(begin)

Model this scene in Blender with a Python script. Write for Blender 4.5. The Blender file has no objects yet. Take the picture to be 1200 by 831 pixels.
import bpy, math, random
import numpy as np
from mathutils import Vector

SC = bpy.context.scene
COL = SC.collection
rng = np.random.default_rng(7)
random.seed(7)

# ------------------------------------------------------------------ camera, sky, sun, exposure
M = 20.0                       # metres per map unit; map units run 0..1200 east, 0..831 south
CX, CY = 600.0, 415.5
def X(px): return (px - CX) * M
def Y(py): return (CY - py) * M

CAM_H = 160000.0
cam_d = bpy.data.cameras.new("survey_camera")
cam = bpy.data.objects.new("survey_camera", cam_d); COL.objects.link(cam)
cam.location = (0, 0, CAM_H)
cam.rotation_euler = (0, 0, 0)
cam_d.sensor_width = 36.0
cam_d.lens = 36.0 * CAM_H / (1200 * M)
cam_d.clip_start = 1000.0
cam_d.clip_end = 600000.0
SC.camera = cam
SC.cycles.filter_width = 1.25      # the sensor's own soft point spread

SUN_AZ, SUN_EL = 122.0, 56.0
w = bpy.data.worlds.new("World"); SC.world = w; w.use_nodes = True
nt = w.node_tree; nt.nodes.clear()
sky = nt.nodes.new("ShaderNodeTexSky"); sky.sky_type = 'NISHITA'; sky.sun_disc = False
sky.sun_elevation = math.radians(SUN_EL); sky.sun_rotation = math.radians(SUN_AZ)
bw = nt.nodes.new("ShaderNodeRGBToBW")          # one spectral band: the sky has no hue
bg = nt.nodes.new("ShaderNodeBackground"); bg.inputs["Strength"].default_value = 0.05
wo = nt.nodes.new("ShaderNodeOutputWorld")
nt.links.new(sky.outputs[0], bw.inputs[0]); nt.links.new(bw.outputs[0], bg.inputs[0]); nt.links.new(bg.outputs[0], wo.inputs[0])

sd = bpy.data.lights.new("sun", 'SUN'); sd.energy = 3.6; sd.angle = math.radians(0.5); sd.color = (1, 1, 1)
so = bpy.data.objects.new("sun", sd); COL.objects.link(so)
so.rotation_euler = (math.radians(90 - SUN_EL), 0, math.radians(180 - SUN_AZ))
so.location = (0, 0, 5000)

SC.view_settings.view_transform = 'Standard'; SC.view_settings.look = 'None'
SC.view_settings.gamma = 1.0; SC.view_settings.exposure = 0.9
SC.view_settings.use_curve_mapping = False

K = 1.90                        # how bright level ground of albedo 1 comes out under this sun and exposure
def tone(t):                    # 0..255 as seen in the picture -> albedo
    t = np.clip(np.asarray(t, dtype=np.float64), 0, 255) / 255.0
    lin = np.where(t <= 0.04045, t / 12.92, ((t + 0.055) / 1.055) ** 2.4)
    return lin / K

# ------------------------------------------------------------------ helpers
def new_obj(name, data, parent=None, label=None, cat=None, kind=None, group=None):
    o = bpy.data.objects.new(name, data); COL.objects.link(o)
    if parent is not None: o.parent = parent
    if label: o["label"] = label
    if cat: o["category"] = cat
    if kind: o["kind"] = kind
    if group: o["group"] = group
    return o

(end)

• Description of the task
Each line from the top of the material above through the line with "random.seed(7)" must be echoed exactly, and no other line.

• Answer to the task
Model this scene in Blender with a Python script. Write for Blender 4.5. The Blender file has no objects yet. Take the picture to be 1200 by 831 pixels.
import bpy, math, random
import numpy as np
from mathutils import Vector

SC = bpy.context.scene
COL = SC.collection
rng = np.random.default_rng(7)
random.seed(7)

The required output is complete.